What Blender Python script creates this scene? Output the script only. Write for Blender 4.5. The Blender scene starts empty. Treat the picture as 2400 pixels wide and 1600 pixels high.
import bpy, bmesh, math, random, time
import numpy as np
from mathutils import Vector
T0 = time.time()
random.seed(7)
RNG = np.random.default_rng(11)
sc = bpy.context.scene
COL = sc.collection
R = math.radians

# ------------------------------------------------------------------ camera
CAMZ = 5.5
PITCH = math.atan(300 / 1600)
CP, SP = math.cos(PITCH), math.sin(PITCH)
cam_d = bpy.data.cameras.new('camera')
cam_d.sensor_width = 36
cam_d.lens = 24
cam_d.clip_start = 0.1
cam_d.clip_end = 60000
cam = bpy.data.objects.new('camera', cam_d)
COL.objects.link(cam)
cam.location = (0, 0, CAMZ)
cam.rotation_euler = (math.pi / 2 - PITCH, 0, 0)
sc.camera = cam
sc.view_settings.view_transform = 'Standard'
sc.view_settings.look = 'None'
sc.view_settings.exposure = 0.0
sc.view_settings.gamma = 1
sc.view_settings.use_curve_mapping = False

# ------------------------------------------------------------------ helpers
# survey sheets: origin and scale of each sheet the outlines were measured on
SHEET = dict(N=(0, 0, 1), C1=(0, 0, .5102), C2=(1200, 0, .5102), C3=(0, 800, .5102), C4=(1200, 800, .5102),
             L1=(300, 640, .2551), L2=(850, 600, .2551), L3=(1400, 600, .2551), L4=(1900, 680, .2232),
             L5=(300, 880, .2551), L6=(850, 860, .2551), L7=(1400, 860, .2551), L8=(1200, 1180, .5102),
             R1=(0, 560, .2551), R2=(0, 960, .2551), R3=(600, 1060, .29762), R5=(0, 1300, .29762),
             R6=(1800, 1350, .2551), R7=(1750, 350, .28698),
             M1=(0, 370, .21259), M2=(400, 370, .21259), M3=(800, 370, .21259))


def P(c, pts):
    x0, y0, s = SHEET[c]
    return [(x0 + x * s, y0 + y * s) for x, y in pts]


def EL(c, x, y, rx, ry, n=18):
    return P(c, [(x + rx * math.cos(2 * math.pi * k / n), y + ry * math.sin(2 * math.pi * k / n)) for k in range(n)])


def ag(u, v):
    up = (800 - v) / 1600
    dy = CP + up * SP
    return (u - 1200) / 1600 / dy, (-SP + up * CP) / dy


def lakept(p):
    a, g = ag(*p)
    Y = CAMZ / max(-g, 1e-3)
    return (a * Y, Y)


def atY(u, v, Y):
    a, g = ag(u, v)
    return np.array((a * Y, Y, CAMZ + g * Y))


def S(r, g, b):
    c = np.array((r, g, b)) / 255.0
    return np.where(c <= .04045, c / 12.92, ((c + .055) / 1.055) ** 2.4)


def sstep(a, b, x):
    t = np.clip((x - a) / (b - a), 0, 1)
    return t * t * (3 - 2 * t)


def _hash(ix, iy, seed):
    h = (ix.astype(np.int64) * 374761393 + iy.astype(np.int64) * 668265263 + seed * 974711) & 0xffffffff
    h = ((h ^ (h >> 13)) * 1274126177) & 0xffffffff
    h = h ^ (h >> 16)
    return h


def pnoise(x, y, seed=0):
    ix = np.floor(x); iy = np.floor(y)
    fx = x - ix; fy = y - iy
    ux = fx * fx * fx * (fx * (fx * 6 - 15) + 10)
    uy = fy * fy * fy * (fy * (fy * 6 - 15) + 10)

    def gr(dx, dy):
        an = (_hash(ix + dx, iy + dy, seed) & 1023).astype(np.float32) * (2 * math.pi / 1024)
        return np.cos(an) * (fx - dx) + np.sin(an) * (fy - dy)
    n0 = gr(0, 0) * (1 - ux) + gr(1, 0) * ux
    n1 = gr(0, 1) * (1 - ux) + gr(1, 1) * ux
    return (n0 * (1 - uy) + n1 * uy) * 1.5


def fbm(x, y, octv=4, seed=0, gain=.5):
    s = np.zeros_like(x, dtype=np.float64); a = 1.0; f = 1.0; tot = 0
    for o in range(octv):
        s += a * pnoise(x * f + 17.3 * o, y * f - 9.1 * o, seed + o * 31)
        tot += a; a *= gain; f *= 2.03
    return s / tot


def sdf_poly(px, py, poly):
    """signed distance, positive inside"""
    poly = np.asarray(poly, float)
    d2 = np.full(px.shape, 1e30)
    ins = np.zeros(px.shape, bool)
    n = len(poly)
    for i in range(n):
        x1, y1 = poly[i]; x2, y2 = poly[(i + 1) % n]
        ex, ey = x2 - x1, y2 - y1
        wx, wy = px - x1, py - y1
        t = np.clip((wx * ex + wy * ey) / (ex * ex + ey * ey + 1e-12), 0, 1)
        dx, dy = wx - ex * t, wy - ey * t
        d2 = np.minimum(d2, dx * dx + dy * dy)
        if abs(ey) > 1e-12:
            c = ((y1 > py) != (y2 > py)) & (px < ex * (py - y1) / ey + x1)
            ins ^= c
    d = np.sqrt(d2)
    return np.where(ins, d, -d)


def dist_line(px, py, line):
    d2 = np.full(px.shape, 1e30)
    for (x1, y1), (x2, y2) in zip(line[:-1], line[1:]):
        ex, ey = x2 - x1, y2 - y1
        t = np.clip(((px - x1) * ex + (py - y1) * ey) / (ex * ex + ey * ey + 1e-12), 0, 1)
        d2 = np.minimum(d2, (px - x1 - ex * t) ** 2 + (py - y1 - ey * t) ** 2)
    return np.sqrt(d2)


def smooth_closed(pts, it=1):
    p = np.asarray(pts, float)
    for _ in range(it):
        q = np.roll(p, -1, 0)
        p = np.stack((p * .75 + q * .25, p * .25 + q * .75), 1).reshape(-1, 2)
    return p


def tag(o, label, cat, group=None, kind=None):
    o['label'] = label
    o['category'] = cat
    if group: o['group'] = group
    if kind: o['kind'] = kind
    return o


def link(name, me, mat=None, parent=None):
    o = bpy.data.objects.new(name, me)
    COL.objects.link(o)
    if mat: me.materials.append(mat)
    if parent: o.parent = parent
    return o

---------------

Your answer should be exactly the lines of the data above, from the first through the line containing "M3=(800, 370, .21259))".

◆ **TASK RESPONSE**:
What Blender Python script creates this scene? Output the script only. Write for Blender 4.5. The Blender scene starts empty. Treat the picture as 2400 pixels wide and 1600 pixels high.
import bpy, bmesh, math, random, time
import numpy as np
from mathutils import Vector
T0 = time.time()
random.seed(7)
RNG = np.random.default_rng(11)
sc = bpy.context.scene
COL = sc.collection
R = math.radians

# ------------------------------------------------------------------ camera
CAMZ = 5.5
PITCH = math.atan(300 / 1600)
CP, SP = math.cos(PITCH), math.sin(PITCH)
cam_d = bpy.data.cameras.new('camera')
cam_d.sensor_width = 36
cam_d.lens = 24
cam_d.clip_start = 0.1
cam_d.clip_end = 60000
cam = bpy.data.objects.new('camera', cam_d)
COL.objects.link(cam)
cam.location = (0, 0, CAMZ)
cam.rotation_euler = (math.pi / 2 - PITCH, 0, 0)
sc.camera = cam
sc.view_settings.view_transform = 'Standard'
sc.view_settings.look = 'None'
sc.view_settings.exposure = 0.0
sc.view_settings.gamma = 1
sc.view_settings.use_curve_mapping = False

# ------------------------------------------------------------------ helpers
# survey sheets: origin and scale of each sheet the outlines were measured on
SHEET = dict(N=(0, 0, 1), C1=(0, 0, .5102), C2=(1200, 0, .5102), C3=(0, 800, .5102), C4=(1200, 800, .5102),
             L1=(300, 640, .2551), L2=(850, 600, .2551), L3=(1400, 600, .2551), L4=(1900, 680, .2232),
             L5=(300, 880, .2551), L6=(850, 860, .2551), L7=(1400, 860, .2551), L8=(1200, 1180, .5102),
             R1=(0, 560, .2551), R2=(0, 960, .2551), R3=(600, 1060, .29762), R5=(0, 1300, .29762),
             R6=(1800, 1350, .2551), R7=(1750, 350, .28698),
             M1=(0, 370, .21259), M2=(400, 370, .21259), M3=(800, 370, .21259))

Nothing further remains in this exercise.